Die Theaterwelt war hingerissen von der Novität, die der begeisterte Antikapitalist Pollesch inzwischen inflationär allüberall und in vornehmlich größten Häusern vervielfacht und zu allerhand Geld gemacht hat. Nun ist sie etwas verkommen zum ausgeleierten Redeschwall-Betrieb („Neues vom Dauerzustand“).
Deshalb liefert unser oberster Postdramatiker zur kompakten Selbstverewigung ein 92-Seiten-Buch mit saftigen Ansichten zum Theater unter dem schmackhaften Titel „Der Schnittchenkauf“ (Galerie Buchholz). Zitat gefällig? „Das sind richtige Seelenfotzen, diese Schauspieler, die in jede Dunkelheit nur Seele hineininterpretieren; authentische Seelenkühe…“ So etwa.

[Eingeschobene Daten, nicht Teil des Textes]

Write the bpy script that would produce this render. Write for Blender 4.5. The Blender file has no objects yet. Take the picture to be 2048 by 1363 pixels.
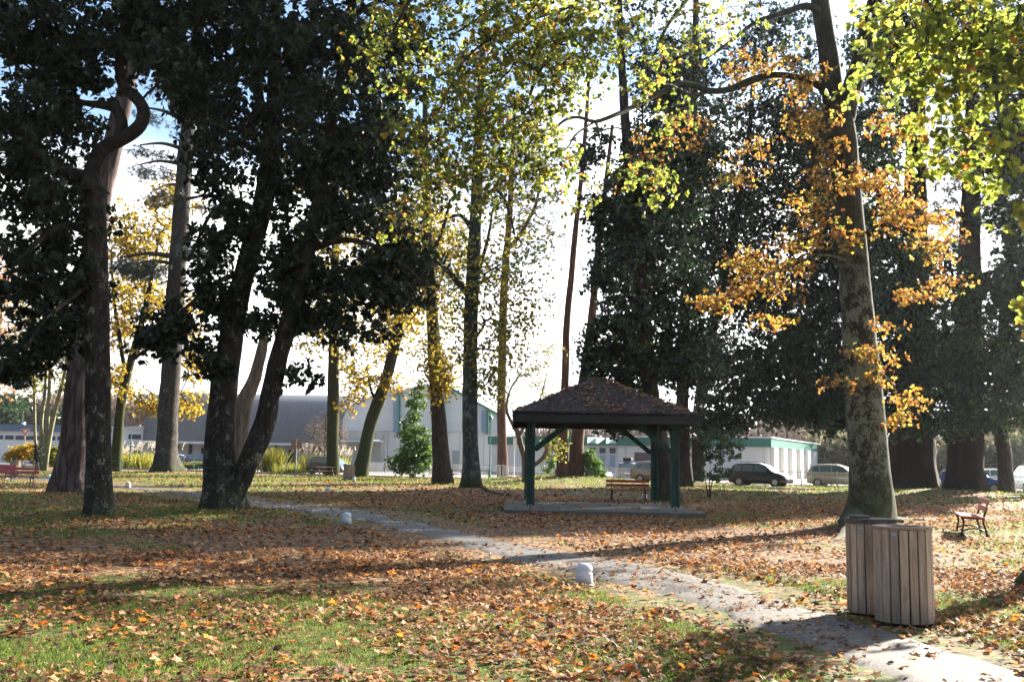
import bpy, math, random
import numpy as np
from mathutils import Vector, Matrix

random.seed(7)
rng = np.random.default_rng(11)
scene = bpy.context.scene
COL = scene.collection
R = math.radians

# ------------------------------------------------------------------ camera
FPX, EYE = 1991.0, 1.6
TH = math.atan(236.0 / FPX)
RO = R(1.0)
_f = np.array([0, math.cos(TH), math.sin(TH)])
_u0 = np.array([0, -math.sin(TH), math.cos(TH)])
_x = np.array([1.0, 0, 0])
_r = math.cos(RO) * _x + math.sin(RO) * _u0
_u = -math.sin(RO) * _x + math.cos(RO) * _u0
cam_d = bpy.data.cameras.new('camera')
cam_d.sensor_width = 36.0
cam_d.lens = 36.0 * FPX / 2048.0
cam_d.clip_end = 3000
cam = bpy.data.objects.new('camera', cam_d)
COL.objects.link(cam)
cam.matrix_world = Matrix(((_r[0], _u[0], -_f[0], 0), (_r[1], _u[1], -_f[1], 0), (_r[2], _u[2], -_f[2], EYE), (0, 0, 0, 1)))
scene.camera = cam


def ray(u, v):
    return _f + _r * ((u - 1024.0) / FPX) - _u * ((v - 681.5) / FPX)


def P(u, v, d):
    """world point at depth d (metres along +Y) seen at photo position u, v"""
    k = ray(u, v)
    return np.array([0, 0, EYE]) + k * (d / k[1])


def G(u, v, z=0.0):
    k = ray(u, v)
    return np.array([0, 0, EYE]) + k * ((z - EYE) / k[2])


def nrm(a):
    return a / np.maximum(np.linalg.norm(a, axis=-1, keepdims=True), 1e-9)


# ------------------------------------------------------------------ smooth value noise
_tab = rng.random((64, 64))


def vnoise(x, y, s=1.0):
    x = np.asarray(x, float) * s + 1000.0
    y = np.asarray(y, float) * s + 1000.0
    xi = np.floor(x).astype(int); yi = np.floor(y).astype(int)
    fx = x - xi; fy = y - yi
    fx = fx * fx * (3 - 2 * fx); fy = fy * fy * (3 - 2 * fy)
    a = _tab[xi % 64, yi % 64]; b = _tab[(xi + 1) % 64, yi % 64]
    c = _tab[xi % 64, (yi + 1) % 64]; d = _tab[(xi + 1) % 64, (yi + 1) % 64]
    return (a * (1 - fx) + b * fx) * (1 - fy) + (c * (1 - fx) + d * fx) * fy


MOUNDS = []


def ground_h(x, y):
    x = np.asarray(x, float); y = np.asarray(y, float)
    fade = np.clip((75 - y) / 20.0, 0, 1)
    h = ((vnoise(x, y, .22) - .5) * .10 + (vnoise(x + 9, y + 5, .9) - .5) * .03) * fade
    for (mx, my, mr, mh) in MOUNDS:
        h = h + mh * np.exp(-((x - mx) ** 2 + (y - my) ** 2) / (mr * mr))
    return h


# ------------------------------------------------------------------ mesh building
def new_mesh(name, V, faces, mat=None, smooth=False, attrs=None):
    """faces: list of index lists, or a dict(idx=flat array, sizes=array)"""
    me = bpy.data.meshes.new(name)
    V = np.asarray(V, np.float32)
    if isinstance(faces, dict):
        idx, sizes = faces['idx'], faces['sizes']
    else:
        sizes = np.array([len(f) for f in faces], np.int32)
        idx = np.array([i for f in faces for i in f], np.int32)
    me.vertices.add(len(V)); me.vertices.foreach_set('co', V.ravel())
    me.loops.add(len(idx)); me.loops.foreach_set('vertex_index', np.asarray(idx, np.int32))
    me.polygons.add(len(sizes))
    st = np.concatenate([[0], np.cumsum(sizes)[:-1]]).astype(np.int32)
    me.polygons.foreach_set('loop_start', st)
    me.polygons.foreach_set('loop_total', np.asarray(sizes, np.int32))
    me.polygons.foreach_set('use_smooth', np.full(len(sizes), bool(smooth)))
    if attrs:
        for k, (dom, val) in attrs.items():
            a = me.attributes.new(k, 'FLOAT', dom)
            a.data.foreach_set('value', np.asarray(val, np.float32))
    if mat:
        me.materials.append(mat)
    me.update(calc_edges=True)
    me.validate()
    return me


def link(name, me, parent=None, loc=None, rz=0.0):
    o = bpy.data.objects.new(name, me)
    COL.objects.link(o)
    if parent is not None:
        o.parent = parent
    if loc is not None:
        o.location = loc
    if rz:
        o.rotation_euler = (0, 0, rz)
    return o


def tag(o, label=None, cat=None, group=None, kind=None):
    if label: o['label'] = label
    if cat: o['category'] = cat
    if group: o['group'] = group
    if kind: o['kind'] = kind
    return o


def thing(name, label, cat, loc=(0, 0, 0), rz=0.0, group=None):
    return tag(link(name, None, None, tuple(loc), rz), label, cat, group)


class MB:
    """collects simple solids, then links them as ONE mesh object"""
    def __init__(s):
        s.V = []; s.F = []

    def add(s, V, F):
        b = len(s.V)
        s.V.extend([tuple(v) for v in V]); s.F.extend([[i + b for i in f] for f in F])
        return s

    def box(s, c, size, M=None, bev=0.0):
        hx, hy, hz = size[0] / 2, size[1] / 2, size[2] / 2
        if bev <= 0:
            V = [(x, y, z) for x in (-hx, hx) for y in (-hy, hy) for z in (-hz, hz)]
            F = [[0, 1, 3, 2], [4, 6, 7, 5], [0, 4, 5, 1], [2, 3, 7, 6], [0, 2, 6, 4], [1, 5, 7, 3]]
        else:
            import bmesh
            bm = bmesh.new()
            bmesh.ops.create_cube(bm, size=1)
            for v in bm.verts:
                v.co = (v.co.x * size[0], v.co.y * size[1], v.co.z * size[2])
            bmesh.ops.bevel(bm, geom=bm.edges[:], offset=bev, segments=2, affect='EDGES', profile=.6)
            V = [tuple(v.co) for v in bm.verts]
            F = [[v.index for v in f.verts] for f in bm.faces]
            bm.free()
        if M is not None:
            V = [tuple(M @ Vector(v)) for v in V]
        return s.add([(v[0] + c[0], v[1] + c[1], v[2] + c[2]) for v in V], F)

    def bar(s, a, b, w, h, up=(0, 0, 1), bev=0.0):
        a = Vector(a); b = Vector(b); d = b - a; L = d.length; d.normalize()
        up = Vector(up)
        sd = d.cross(up)
        if sd.length < 1e-4: sd = d.cross(Vector((1, 0, 0)))
        sd.normalize(); n = sd.cross(d)
        M = Matrix((d, sd, n)).transposed()
        return s.box((a + b) / 2, (L, w, h), M, bev)

    def tube(s, pts, rad, n=10, cap=True):
        pts = [Vector(p) for p in pts]
        if not hasattr(rad, '__len__'): rad = [rad] * len(pts)
        b = len(s.V); t0 = None
        for i, p in enumerate(pts):
            t = (pts[min(i + 1, len(pts) - 1)] - pts[max(i - 1, 0)]).normalized()
            if t0 is None:
                x = t.cross(Vector((0, 0, 1)))
                if x.length < 1e-3: x = Vector((1, 0, 0))
                x.normalize()
            else:
                x = (x - t * x.dot(t)).normalized()
            t0 = t
            y = t.cross(x)
            for k in range(n):
                a = 2 * math.pi * k / n
                s.V.append(tuple(p + (x * math.cos(a) + y * math.sin(a)) * rad[i]))
        for i in range(len(pts) - 1):
            for k in range(n):
                k2 = (k + 1) % n
                s.F.append([b + i * n + k, b + i * n + k2, b + (i + 1) * n + k2, b + (i + 1) * n + k])
        if cap:
            s.F.append([b + k for k in range(n)][::-1])
            s.F.append([b + (len(pts) - 1) * n + k for k in range(n)])
        return s

    def lathe(s, prof, c=(0, 0, 0), n=20):
        b = len(s.V)
        for (r, z) in prof:
            for k in range(n):
                a = 2 * math.pi * k / n
                s.V.append((c[0] + r * math.cos(a), c[1] + r * math.sin(a), c[2] + z))
        for i in range(len(prof) - 1):
            for k in range(n):
                k2 = (k + 1) % n
                s.F.append([b + i * n + k, b + i * n + k2, b + (i + 1) * n + k2, b + (i + 1) * n + k])
        s.F.append([b + k for k in range(n)][::-1])
        s.F.append([b + (len(prof) - 1) * n + k for k in range(n)])
        return s

    def prism(s, poly, z0, z1):
        """poly: xy list, extruded in z"""
        n = len(poly); b = len(s.V)
        s.V += [(x, y, z0) for x, y in poly] + [(x, y, z1) for x, y in poly]
        s.F.append([b + i for i in range(n)][::-1]); s.F.append([b + n + i for i in range(n)])
        for i in range(n):
            j = (i + 1) % n
            s.F.append([b + i, b + j, b + n + j, b + n + i])
        return s

    def prism_y(s, poly, y0, y1):
        """poly: xz list, extruded along y"""
        n = len(poly); b = len(s.V)
        s.V += [(x, y0, z) for x, z in poly] + [(x, y1, z) for x, z in poly]
        s.F.append([b + i for i in range(n)]); s.F.append([b + n + i for i in range(n)][::-1])
        for i in range(n):
            j = (i + 1) % n
            s.F.append([b + i, b + n + i, b + n + j, b + j])
        return s

    def build(s, name, mat, parent=None, loc=None, rz=0.0, smooth=False, flip=False):
        me = new_mesh(name, s.V, s.F, mat, smooth)
        import bmesh
        bm = bmesh.new(); bm.from_mesh(me)
        bmesh.ops.recalc_face_normals(bm, faces=bm.faces[:])
        bm.to_mesh(me); bm.free()
        if smooth:
            try: me.set_sharp_from_angle(angle=R(40))
            except Exception: pass
        return link(name, me, parent, loc, rz)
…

Dazu passend die Klage des Rektors einer dem Gießener Institut ziemlich entgegen gesetzten Theaterschule. Wolfgang Engler von der Hochschule für Schauspielkunst „Ernst Busch“ Berlin, der berühmtesten Kaderschmiede deutscher Spiel-Stars: „Das Rollenspiel ist nicht mehr schick!“ Das heißt: Grassierende Vernachlässigung der Figuren, ihrer Psyche, Konflikte, Dramen. Der Professor plädiert ganz altmodisch wenigstens für ein gewisses Quantum Seele; das müsse unbedingt sein. – Jaaa! Und nicht nur bis zum nächsten Querbeet.